In der Ostkirche wird dieses Evangelium in der Osterzeit gelesen: die Verklärung Jesu weist voraus auf seine Auferstehung. Jesus wird „verklärt“ – jetzt haben die Jünger Klarheit. Sie blicken durch. Jesus zeigt seinen Jüngern, wo er zuhause ist: bei Gott, in seinem Licht. Klarheit bekommen wir im Licht von Ostern. Aber zuerst geht Jesu Weg durch Leid und Tod. Noch einmal sind Petrus, Jakobus und Johannes mit Jesus an einem besonderen Ort, im Garten am Fuß des Ölberges. Jesus bittet sie: „Bleibt wach mit mir! Betet mit mir!“ Jesus betet verzagt und voll Angst. Aber Gott tut nicht, was er erbittet. Der Kelch des Leides geht nicht an ihm vorüber. Die drei Jünger versagen in dieser Nacht. Sie schlafen ein.
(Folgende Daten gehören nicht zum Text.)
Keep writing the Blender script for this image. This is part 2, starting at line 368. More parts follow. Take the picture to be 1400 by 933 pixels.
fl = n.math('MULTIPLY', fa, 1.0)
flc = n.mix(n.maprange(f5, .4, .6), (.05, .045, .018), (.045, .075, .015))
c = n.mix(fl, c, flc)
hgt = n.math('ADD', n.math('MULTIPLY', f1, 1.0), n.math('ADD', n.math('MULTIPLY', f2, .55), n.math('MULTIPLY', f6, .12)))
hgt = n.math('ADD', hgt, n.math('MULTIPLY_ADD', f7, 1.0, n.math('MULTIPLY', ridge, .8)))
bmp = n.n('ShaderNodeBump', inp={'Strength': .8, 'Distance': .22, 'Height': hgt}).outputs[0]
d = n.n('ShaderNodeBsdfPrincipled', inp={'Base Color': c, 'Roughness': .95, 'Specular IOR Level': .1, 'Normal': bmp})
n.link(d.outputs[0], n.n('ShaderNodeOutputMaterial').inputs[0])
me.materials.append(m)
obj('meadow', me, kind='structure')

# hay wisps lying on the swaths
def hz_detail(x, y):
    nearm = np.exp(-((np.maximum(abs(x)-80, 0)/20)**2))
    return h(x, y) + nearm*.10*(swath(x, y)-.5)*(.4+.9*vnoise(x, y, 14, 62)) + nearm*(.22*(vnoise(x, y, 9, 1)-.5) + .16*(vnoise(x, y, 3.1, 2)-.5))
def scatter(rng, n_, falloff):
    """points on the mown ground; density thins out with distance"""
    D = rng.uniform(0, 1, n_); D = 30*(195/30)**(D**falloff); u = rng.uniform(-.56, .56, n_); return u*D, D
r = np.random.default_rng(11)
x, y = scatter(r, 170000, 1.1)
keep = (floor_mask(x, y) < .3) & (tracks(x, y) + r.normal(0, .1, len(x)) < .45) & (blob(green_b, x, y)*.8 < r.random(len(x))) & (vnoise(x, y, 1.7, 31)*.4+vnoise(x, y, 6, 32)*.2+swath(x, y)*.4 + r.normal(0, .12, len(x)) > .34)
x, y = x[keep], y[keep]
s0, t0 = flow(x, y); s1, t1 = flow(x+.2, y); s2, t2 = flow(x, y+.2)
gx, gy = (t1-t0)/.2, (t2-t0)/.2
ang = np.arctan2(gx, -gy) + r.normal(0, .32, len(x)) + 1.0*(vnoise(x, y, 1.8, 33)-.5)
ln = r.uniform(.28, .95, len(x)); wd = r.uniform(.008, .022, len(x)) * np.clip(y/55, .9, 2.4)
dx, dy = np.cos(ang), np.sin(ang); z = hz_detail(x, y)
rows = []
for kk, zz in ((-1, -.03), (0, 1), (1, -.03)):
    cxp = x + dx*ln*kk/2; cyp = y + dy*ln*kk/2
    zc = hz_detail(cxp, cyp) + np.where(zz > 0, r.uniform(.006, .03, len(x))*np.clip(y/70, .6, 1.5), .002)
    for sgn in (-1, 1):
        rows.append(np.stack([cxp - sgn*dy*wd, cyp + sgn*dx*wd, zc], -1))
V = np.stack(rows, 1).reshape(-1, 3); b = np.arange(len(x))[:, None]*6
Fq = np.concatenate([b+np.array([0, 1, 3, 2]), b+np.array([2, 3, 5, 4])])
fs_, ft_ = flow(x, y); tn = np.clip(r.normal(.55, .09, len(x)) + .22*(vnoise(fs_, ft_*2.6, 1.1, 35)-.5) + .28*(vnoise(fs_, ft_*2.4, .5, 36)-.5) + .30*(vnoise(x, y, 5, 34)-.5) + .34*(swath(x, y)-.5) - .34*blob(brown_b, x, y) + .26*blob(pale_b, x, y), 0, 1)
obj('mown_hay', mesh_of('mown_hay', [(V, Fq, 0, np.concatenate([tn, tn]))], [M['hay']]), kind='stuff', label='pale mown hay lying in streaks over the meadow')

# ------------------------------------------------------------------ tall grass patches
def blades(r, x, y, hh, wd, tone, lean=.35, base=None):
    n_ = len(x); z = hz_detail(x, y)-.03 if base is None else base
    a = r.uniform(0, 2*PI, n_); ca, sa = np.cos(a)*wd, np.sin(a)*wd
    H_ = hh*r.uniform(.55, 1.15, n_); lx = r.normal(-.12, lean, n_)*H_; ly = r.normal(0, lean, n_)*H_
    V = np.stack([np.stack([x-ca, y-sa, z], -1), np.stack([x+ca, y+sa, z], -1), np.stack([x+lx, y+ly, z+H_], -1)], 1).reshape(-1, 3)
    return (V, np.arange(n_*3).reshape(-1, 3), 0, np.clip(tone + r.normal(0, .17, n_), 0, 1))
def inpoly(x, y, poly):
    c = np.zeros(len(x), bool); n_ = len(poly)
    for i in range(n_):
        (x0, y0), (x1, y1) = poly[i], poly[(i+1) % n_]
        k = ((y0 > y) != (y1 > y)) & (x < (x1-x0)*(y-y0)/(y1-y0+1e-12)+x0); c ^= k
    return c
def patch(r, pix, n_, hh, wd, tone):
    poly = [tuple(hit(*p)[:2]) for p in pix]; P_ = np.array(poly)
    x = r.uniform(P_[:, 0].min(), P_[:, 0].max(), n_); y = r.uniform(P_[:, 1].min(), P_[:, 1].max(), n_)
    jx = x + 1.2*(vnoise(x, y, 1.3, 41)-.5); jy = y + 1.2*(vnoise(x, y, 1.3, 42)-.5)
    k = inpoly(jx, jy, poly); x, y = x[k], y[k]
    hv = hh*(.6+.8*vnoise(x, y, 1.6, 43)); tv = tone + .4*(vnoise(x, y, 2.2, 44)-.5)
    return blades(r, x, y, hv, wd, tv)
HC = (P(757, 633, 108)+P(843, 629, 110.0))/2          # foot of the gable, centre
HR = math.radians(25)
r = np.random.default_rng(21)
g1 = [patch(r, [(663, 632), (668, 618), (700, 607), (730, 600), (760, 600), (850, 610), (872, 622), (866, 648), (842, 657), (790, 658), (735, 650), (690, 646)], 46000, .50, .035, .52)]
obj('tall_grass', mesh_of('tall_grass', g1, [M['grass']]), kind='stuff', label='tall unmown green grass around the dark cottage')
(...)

Später laufen sie davon und lassen ihn im Stich. Selbst Petrus wird ihn verleugnen. Dennoch vertraut Jesus sich Gott an. „In deine Hände befehle ich meinen Geist. Du hast mich erlöst.“

„käme einer, der wüsste, wo´s lang geht, und wir könnten ihm glauben…“ Wir sind nicht mit Jesus auf dem Berg. Wir sehen kein himmlisches Licht. Vielleicht haben wir auch Schwierigkeiten, uns diese phantastische Szene vorzustellen. Was Matthäus berichtet, klingt wie Science Fiction oder Fantasy. Religiöse Erfahrungen geraten manchmal an die Grenze dessen, was man beschreiben und nachvollziehen kann. Träume, Visionen, Klänge, Worte – auf jede Weise kann Gott uns nahe kommen und einen Weg zeigen. Er kann ganz leise anklopfen oder sich so überwältigend zeigen, wie dort auf dem Berg. Petrus ist außer sich vor Freude. Er möchte Hütten bauen. Er will das Erlebnis festhalten. Eine leuchtende Wolke unterbricht ihn. Eine Stimme spricht, Gott spricht. Was sie erlebt haben, können die Jünger nur umschreiben. Licht und Klarheit haben sie empfunden, eine tiefe Verehrung für Jesus, die Gewissheit, dass sie ihm folgen wollen. Eindeutig aber sind die Worte: „Dies ist mein geliebter Sohn. Auf ihn sollt ihr hören!“

„käme einer“? Jesus ist der Eine. Er weiß, wo´s lang geht. Darum hat Matthäus diese geheimnisvolle Geschichte erzählt und sie mitten in sein Evangelium gestellt. Keinem anderen als Jesus können wir so sehr glauben und vertrauen. Kein anderer weiß so gut, wo Gottes Weg für uns lang geht. Wir werden nicht jede Ungewissheit leichthin überwinden. Unser Glaube wird immer wieder zu schwach sein und der Stärkung bedürfen – Konfirmation heißt Stärkung. Wir werden vielleicht, wie die drei Jünger damals, rückfällig in unserer Angst oder gebeutelt von Anfechtung und Zweifeln. Aber die Verbindung zu ihm soll nicht abreißen. Ihn, Jesus, sollen wir hören. Auch wenn Sie die Geschichte von der Verklärung Jesu vielleicht fremd und rätselhaft finden, dieser eine Satz ist eindeutig: „Auf ihn sollt ihr hören!“ In seinem Wort, im Gebet zu ihm sollen wir bleiben und Klarheit finden!

käme einer … glücklich wären wir – glücklich sind wir.